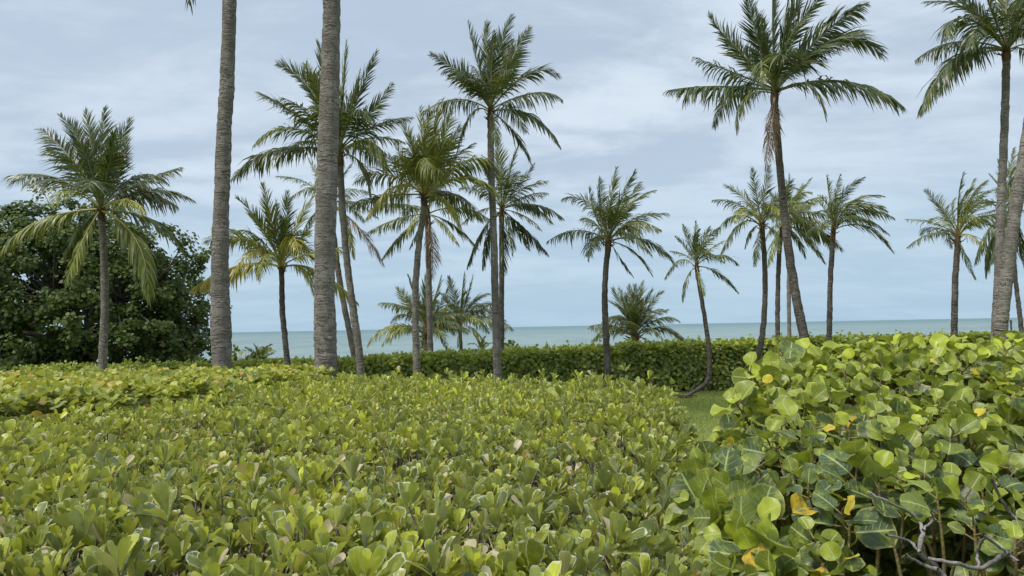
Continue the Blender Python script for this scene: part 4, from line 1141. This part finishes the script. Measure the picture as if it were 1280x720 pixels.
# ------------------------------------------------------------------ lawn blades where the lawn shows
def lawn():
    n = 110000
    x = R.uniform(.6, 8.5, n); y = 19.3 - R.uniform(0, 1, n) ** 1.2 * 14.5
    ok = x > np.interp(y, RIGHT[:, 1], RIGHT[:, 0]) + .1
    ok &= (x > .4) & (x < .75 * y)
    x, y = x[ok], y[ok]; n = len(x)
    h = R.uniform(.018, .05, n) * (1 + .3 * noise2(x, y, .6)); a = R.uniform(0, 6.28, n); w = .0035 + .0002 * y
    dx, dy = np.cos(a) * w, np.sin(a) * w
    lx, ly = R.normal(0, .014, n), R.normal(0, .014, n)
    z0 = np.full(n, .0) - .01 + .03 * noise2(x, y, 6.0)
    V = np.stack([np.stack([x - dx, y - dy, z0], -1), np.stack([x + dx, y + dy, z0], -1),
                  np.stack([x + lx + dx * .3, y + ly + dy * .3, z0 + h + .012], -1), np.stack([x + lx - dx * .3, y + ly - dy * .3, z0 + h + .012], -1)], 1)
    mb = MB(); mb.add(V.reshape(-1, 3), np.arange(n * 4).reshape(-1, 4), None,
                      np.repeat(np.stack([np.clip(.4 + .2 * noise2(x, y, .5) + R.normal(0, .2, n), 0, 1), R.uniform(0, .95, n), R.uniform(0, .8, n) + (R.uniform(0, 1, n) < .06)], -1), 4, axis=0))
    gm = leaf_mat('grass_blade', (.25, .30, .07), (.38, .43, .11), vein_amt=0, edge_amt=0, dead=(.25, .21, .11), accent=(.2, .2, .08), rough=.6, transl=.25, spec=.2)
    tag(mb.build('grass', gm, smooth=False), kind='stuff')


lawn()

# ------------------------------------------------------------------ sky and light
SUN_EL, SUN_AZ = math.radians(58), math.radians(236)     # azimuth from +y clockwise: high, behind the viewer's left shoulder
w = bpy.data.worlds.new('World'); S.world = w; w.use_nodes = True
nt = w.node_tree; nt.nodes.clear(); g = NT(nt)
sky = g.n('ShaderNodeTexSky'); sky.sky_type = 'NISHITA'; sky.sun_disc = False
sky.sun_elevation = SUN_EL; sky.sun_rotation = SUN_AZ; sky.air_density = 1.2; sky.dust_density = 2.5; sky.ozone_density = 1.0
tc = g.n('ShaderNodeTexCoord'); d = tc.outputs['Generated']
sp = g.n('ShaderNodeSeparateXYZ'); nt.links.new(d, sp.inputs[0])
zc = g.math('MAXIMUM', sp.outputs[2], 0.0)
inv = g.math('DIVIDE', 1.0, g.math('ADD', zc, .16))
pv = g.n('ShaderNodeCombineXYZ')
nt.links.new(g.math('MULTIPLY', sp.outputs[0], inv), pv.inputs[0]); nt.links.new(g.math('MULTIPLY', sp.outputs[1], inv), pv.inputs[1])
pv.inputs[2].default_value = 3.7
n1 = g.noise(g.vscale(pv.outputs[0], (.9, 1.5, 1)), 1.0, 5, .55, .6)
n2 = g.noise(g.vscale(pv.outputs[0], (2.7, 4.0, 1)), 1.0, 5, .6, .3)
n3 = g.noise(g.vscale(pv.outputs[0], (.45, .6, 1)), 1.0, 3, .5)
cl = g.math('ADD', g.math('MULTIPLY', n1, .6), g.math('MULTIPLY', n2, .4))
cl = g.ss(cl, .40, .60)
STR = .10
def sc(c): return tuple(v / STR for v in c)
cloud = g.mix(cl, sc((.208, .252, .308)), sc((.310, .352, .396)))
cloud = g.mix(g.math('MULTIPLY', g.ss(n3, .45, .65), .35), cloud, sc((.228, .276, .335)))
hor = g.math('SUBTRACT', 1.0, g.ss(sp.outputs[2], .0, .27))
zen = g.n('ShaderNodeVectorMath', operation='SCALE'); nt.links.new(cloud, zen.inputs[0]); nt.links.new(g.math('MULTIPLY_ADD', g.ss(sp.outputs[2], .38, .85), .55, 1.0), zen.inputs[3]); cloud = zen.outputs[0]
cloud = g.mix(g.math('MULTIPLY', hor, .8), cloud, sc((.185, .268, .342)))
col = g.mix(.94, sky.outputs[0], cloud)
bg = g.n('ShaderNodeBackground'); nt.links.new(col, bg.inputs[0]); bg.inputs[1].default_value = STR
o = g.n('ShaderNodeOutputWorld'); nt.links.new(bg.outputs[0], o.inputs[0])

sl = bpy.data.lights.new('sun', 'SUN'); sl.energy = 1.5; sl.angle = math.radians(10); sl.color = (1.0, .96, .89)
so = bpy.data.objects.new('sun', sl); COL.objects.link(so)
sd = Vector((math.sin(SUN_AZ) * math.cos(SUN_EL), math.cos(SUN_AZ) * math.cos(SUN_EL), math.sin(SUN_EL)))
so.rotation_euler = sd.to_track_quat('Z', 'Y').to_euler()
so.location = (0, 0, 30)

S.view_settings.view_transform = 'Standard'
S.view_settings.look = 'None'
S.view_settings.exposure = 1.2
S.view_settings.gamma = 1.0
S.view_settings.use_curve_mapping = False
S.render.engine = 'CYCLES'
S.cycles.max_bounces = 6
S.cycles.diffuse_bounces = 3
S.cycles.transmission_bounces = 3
= = = = =
*Requirement*:
Every line should be retyped exactly, with the pictures omitted.

*Output of the exercise*:
Continue the Blender Python script for this scene: part 4, from line 1141. This part finishes the script. Measure the picture as if it were 1280x720 pixels.
# ------------------------------------------------------------------ lawn blades where the lawn shows
def lawn():
    n = 110000
    x = R.uniform(.6, 8.5, n); y = 19.3 - R.uniform(0, 1, n) ** 1.2 * 14.5
    ok = x > np.interp(y, RIGHT[:, 1], RIGHT[:, 0]) + .1
    ok &= (x > .4) & (x < .75 * y)
    x, y = x[ok], y[ok]; n = len(x)
    h = R.uniform(.018, .05, n) * (1 + .3 * noise2(x, y, .6)); a = R.uniform(0, 6.28, n); w = .0035 + .0002 * y
    dx, dy = np.cos(a) * w, np.sin(a) * w
    lx, ly = R.normal(0, .014, n), R.normal(0, .014, n)
    z0 = np.full(n, .0) - .01 + .03 * noise2(x, y, 6.0)
    V = np.stack([np.stack([x - dx, y - dy, z0], -1), np.stack([x + dx, y + dy, z0], -1),
                  np.stack([x + lx + dx * .3, y + ly + dy * .3, z0 + h + .012], -1), np.stack([x + lx - dx * .3, y + ly - dy * .3, z0 + h + .012], -1)], 1)
    mb = MB(); mb.add(V.reshape(-1, 3), np.arange(n * 4).reshape(-1, 4), None,
                      np.repeat(np.stack([np.clip(.4 + .2 * noise2(x, y, .5) + R.normal(0, .2, n), 0, 1), R.uniform(0, .95, n), R.uniform(0, .8, n) + (R.uniform(0, 1, n) < .06)], -1), 4, axis=0))
    gm = leaf_mat('grass_blade', (.25, .30, .07), (.38, .43, .11), vein_amt=0, edge_amt=0, dead=(.25, .21, .11), accent=(.2, .2, .08), rough=.6, transl=.25, spec=.2)
    tag(mb.build('grass', gm, smooth=False), kind='stuff')


lawn()

# ------------------------------------------------------------------ sky and light
SUN_EL, SUN_AZ = math.radians(58), math.radians(236)     # azimuth from +y clockwise: high, behind the viewer's left shoulder
w = bpy.data.worlds.new('World'); S.world = w; w.use_nodes = True
nt = w.node_tree; nt.nodes.clear(); g = NT(nt)
sky = g.n('ShaderNodeTexSky'); sky.sky_type = 'NISHITA'; sky.sun_disc = False
sky.sun_elevation = SUN_EL; sky.sun_rotation = SUN_AZ; sky.air_density = 1.2; sky.dust_density = 2.5; sky.ozone_density = 1.0
tc = g.n('ShaderNodeTexCoord'); d = tc.outputs['Generated']
sp = g.n('ShaderNodeSeparateXYZ'); nt.links.new(d, sp.inputs[0])
zc = g.math('MAXIMUM', sp.outputs[2], 0.0)
inv = g.math('DIVIDE', 1.0, g.math('ADD', zc, .16))
pv = g.n('ShaderNodeCombineXYZ')
nt.links.new(g.math('MULTIPLY', sp.outputs[0], inv), pv.inputs[0]); nt.links.new(g.math('MULTIPLY', sp.outputs[1], inv), pv.inputs[1])
pv.inputs[2].default_value = 3.7
n1 = g.noise(g.vscale(pv.outputs[0], (.9, 1.5, 1)), 1.0, 5, .55, .6)
n2 = g.noise(g.vscale(pv.outputs[0], (2.7, 4.0, 1)), 1.0, 5, .6, .3)
n3 = g.noise(g.vscale(pv.outputs[0], (.45, .6, 1)), 1.0, 3, .5)
cl = g.math('ADD', g.math('MULTIPLY', n1, .6), g.math('MULTIPLY', n2, .4))
cl = g.ss(cl, .40, .60)
STR = .10
def sc(c): return tuple(v / STR for v in c)
cloud = g.mix(cl, sc((.208, .252, .308)), sc((.310, .352, .396)))
cloud = g.mix(g.math('MULTIPLY', g.ss(n3, .45, .65), .35), cloud, sc((.228, .276, .335)))
hor = g.math('SUBTRACT', 1.0, g.ss(sp.outputs[2], .0, .27))
zen = g.n('ShaderNodeVectorMath', operation='SCALE'); nt.links.new(cloud, zen.inputs[0]); nt.links.new(g.math('MULTIPLY_ADD', g.ss(sp.outputs[2], .38, .85), .55, 1.0), zen.inputs[3]); cloud = zen.outputs[0]
cloud = g.mix(g.math('MULTIPLY', hor, .8), cloud, sc((.185, .268, .342)))
col = g.mix(.94, sky.outputs[0], cloud)
bg = g.n('ShaderNodeBackground'); nt.links.new(col, bg.inputs[0]); bg.inputs[1].default_value = STR
o = g.n('ShaderNodeOutputWorld'); nt.links.new(bg.outputs[0], o.inputs[0])

sl = bpy.data.lights.new('sun', 'SUN'); sl.energy = 1.5; sl.angle = math.radians(10); sl.color = (1.0, .96, .89)
so = bpy.data.objects.new('sun', sl); COL.objects.link(so)
sd = Vector((math.sin(SUN_AZ) * math.cos(SUN_EL), math.cos(SUN_AZ) * math.cos(SUN_EL), math.sin(SUN_EL)))
so.rotation_euler = sd.to_track_quat('Z', 'Y').to_euler()
so.location = (0, 0, 30)

S.view_settings.view_transform = 'Standard'
S.view_settings.look = 'None'
S.view_settings.exposure = 1.2
S.view_settings.gamma = 1.0
S.view_settings.use_curve_mapping = False
S.render.engine = 'CYCLES'
S.cycles.max_bounces = 6
S.cycles.diffuse_bounces = 3
S.cycles.transmission_bounces = 3